*WHAT THE TASK ASKS*
Only the lines from the first one through the line with "leafer(fo, P[-1], unit(P[-1]-P[-2]), k+2)" should be printed, exactly as they appear.

-.-.-

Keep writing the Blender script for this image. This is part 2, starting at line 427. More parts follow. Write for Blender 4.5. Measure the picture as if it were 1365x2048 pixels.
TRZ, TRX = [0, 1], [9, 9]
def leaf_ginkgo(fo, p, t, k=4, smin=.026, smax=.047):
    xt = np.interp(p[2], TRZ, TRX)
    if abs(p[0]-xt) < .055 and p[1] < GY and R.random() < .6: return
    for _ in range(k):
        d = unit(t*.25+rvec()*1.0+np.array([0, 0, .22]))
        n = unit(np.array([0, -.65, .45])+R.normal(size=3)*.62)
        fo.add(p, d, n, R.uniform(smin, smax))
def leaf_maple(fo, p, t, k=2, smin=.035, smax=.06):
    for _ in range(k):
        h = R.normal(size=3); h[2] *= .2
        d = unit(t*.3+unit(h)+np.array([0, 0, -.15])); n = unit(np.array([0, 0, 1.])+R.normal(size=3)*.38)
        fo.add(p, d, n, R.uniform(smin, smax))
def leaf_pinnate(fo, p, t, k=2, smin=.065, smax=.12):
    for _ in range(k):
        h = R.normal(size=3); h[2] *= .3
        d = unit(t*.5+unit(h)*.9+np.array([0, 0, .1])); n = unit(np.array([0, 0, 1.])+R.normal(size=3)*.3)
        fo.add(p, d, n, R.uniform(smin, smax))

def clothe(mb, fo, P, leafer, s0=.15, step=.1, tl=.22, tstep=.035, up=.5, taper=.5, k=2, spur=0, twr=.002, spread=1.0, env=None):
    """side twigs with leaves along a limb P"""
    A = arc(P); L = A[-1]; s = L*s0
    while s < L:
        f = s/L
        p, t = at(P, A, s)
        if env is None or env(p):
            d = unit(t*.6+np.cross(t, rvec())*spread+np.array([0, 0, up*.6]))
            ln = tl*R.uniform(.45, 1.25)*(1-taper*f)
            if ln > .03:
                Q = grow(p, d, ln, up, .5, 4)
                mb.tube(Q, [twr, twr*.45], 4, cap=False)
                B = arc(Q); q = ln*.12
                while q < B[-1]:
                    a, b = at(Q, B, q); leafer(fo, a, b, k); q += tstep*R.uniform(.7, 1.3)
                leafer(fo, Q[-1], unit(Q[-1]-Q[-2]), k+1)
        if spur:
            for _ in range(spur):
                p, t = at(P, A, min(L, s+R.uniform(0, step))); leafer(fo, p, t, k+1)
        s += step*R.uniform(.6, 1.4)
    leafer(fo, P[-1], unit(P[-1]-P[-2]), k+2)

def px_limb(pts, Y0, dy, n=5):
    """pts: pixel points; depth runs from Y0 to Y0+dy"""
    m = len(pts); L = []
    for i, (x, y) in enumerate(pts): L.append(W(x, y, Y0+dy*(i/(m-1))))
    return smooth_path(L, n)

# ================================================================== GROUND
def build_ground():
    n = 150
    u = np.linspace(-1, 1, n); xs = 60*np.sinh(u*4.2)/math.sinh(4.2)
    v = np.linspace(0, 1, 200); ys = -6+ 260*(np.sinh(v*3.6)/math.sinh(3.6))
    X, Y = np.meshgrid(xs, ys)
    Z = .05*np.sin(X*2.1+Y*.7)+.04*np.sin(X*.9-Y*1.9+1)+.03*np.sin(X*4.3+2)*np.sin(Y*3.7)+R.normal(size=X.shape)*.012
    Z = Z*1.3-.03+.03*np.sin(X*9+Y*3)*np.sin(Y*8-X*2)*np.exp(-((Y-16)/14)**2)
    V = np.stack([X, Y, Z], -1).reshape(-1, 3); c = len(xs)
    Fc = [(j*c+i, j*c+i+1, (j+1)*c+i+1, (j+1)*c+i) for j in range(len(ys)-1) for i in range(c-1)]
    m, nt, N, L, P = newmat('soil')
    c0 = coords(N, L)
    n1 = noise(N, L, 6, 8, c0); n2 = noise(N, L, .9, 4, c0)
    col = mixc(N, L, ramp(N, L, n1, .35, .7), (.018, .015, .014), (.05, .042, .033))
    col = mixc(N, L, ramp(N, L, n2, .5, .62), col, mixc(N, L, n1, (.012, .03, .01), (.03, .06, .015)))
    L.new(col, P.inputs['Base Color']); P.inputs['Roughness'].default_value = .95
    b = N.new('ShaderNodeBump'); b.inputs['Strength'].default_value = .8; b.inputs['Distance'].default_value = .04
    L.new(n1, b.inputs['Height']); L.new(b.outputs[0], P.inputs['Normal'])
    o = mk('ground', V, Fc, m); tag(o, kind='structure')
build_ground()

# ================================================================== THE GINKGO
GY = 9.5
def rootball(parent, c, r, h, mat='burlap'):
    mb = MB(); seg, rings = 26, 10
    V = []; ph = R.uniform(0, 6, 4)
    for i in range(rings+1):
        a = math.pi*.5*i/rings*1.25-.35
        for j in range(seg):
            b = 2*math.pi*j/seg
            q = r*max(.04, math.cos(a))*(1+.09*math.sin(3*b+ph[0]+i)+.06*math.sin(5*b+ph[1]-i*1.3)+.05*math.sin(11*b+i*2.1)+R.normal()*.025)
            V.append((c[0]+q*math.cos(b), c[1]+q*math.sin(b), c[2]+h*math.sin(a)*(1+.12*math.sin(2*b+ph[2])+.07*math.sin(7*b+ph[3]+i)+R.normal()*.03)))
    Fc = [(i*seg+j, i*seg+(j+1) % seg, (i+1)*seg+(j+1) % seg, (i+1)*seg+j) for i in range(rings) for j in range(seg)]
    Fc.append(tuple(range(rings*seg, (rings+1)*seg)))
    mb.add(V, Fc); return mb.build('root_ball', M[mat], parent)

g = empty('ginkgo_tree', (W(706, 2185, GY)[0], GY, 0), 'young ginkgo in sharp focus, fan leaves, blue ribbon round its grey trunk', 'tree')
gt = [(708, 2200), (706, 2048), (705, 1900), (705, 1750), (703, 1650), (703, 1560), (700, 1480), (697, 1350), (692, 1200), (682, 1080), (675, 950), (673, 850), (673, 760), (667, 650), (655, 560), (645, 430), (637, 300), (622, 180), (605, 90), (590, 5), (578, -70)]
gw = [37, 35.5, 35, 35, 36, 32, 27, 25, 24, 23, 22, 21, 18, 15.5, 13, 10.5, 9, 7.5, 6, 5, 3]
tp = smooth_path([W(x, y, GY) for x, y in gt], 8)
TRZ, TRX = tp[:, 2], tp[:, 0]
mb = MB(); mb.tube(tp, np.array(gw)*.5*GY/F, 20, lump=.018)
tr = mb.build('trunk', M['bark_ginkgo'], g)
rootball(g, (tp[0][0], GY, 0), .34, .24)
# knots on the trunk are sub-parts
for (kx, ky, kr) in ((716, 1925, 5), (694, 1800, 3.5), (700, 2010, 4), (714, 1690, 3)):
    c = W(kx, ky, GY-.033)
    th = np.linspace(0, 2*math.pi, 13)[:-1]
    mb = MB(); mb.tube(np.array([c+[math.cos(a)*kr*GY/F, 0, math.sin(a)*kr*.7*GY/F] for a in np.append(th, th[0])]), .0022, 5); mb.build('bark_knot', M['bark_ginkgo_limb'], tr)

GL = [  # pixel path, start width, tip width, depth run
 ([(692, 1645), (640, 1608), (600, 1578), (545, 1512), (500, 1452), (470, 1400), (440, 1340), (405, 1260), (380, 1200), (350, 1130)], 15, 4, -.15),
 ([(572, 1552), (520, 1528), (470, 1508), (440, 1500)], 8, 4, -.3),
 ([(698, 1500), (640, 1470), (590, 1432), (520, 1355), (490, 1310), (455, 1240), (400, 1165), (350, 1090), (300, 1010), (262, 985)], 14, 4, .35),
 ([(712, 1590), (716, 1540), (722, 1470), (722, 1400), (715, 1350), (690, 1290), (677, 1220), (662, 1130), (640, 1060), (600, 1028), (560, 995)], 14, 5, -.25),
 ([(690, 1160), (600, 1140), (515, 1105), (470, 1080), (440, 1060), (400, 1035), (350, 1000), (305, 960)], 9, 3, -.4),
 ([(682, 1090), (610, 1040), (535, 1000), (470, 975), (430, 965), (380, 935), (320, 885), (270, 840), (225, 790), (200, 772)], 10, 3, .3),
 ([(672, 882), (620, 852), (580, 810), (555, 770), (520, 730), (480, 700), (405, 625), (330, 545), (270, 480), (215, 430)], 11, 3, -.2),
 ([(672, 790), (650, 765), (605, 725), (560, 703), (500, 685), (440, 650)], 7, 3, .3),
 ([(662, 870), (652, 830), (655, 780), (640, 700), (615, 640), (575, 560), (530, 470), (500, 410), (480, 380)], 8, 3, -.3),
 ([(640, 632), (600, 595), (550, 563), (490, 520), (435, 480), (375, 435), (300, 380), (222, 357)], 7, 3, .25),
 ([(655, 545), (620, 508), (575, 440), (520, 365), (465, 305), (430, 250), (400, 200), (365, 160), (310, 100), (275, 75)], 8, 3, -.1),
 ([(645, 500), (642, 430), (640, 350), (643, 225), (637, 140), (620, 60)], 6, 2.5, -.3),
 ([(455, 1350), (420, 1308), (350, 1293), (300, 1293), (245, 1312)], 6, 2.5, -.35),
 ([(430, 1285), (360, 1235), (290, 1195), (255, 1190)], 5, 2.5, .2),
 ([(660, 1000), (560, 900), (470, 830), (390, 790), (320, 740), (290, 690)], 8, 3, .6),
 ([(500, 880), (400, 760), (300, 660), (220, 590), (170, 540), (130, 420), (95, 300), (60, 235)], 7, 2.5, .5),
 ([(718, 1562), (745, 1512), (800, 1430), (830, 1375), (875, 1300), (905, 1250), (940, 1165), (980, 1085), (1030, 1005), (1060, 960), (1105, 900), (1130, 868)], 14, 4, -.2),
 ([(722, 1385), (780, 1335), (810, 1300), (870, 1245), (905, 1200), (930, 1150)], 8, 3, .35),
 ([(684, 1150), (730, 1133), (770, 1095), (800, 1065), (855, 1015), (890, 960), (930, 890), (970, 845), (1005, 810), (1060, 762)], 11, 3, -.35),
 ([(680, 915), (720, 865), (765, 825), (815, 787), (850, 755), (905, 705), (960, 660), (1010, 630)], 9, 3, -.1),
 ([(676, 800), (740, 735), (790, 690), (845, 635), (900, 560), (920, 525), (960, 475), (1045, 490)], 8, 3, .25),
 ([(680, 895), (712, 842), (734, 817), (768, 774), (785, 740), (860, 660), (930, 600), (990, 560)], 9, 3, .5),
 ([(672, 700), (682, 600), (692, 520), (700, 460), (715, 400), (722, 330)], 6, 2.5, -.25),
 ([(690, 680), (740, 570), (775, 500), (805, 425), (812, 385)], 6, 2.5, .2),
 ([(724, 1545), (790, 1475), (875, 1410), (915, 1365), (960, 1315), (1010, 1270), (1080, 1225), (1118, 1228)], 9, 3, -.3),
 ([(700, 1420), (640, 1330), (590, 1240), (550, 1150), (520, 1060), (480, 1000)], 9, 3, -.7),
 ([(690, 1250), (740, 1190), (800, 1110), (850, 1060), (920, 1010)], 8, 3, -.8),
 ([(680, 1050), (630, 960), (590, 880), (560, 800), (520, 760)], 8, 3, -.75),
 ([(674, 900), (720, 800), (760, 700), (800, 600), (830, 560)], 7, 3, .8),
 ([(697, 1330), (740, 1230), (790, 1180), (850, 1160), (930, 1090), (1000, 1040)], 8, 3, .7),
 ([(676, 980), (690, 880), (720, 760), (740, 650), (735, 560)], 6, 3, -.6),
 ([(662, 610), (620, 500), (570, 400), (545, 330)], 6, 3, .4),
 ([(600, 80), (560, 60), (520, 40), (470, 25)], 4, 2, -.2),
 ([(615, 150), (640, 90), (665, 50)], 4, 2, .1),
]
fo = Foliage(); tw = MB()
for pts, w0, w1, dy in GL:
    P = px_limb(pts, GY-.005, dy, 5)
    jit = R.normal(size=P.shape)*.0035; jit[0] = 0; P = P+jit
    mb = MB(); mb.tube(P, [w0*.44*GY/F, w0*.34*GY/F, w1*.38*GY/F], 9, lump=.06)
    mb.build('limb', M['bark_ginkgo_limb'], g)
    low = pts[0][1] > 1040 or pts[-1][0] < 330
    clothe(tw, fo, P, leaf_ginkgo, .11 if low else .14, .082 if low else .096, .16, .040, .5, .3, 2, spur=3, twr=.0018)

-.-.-

*WRITTEN RESPONSE*
Keep writing the Blender script for this image. This is part 2, starting at line 427. More parts follow. Write for Blender 4.5. Measure the picture as if it were 1365x2048 pixels.
TRZ, TRX = [0, 1], [9, 9]
def leaf_ginkgo(fo, p, t, k=4, smin=.026, smax=.047):
    xt = np.interp(p[2], TRZ, TRX)
    if abs(p[0]-xt) < .055 and p[1] < GY and R.random() < .6: return
    for _ in range(k):
        d = unit(t*.25+rvec()*1.0+np.array([0, 0, .22]))
        n = unit(np.array([0, -.65, .45])+R.normal(size=3)*.62)
        fo.add(p, d, n, R.uniform(smin, smax))
def leaf_maple(fo, p, t, k=2, smin=.035, smax=.06):
    for _ in range(k):
        h = R.normal(size=3); h[2] *= .2
        d = unit(t*.3+unit(h)+np.array([0, 0, -.15])); n = unit(np.array([0, 0, 1.])+R.normal(size=3)*.38)
        fo.add(p, d, n, R.uniform(smin, smax))
def leaf_pinnate(fo, p, t, k=2, smin=.065, smax=.12):
    for _ in range(k):
        h = R.normal(size=3); h[2] *= .3
        d = unit(t*.5+unit(h)*.9+np.array([0, 0, .1])); n = unit(np.array([0, 0, 1.])+R.normal(size=3)*.3)
        fo.add(p, d, n, R.uniform(smin, smax))

def clothe(mb, fo, P, leafer, s0=.15, step=.1, tl=.22, tstep=.035, up=.5, taper=.5, k=2, spur=0, twr=.002, spread=1.0, env=None):
    """side twigs with leaves along a limb P"""
    A = arc(P); L = A[-1]; s = L*s0
    while s < L:
        f = s/L
        p, t = at(P, A, s)
        if env is None or env(p):
            d = unit(t*.6+np.cross(t, rvec())*spread+np.array([0, 0, up*.6]))
            ln = tl*R.uniform(.45, 1.25)*(1-taper*f)
            if ln > .03:
                Q = grow(p, d, ln, up, .5, 4)
                mb.tube(Q, [twr, twr*.45], 4, cap=False)
                B = arc(Q); q = ln*.12
                while q < B[-1]:
                    a, b = at(Q, B, q); leafer(fo, a, b, k); q += tstep*R.uniform(.7, 1.3)
                leafer(fo, Q[-1], unit(Q[-1]-Q[-2]), k+1)
        if spur:
            for _ in range(spur):
                p, t = at(P, A, min(L, s+R.uniform(0, step))); leafer(fo, p, t, k+1)
        s += step*R.uniform(.6, 1.4)
    leafer(fo, P[-1], unit(P[-1]-P[-2]), k+2)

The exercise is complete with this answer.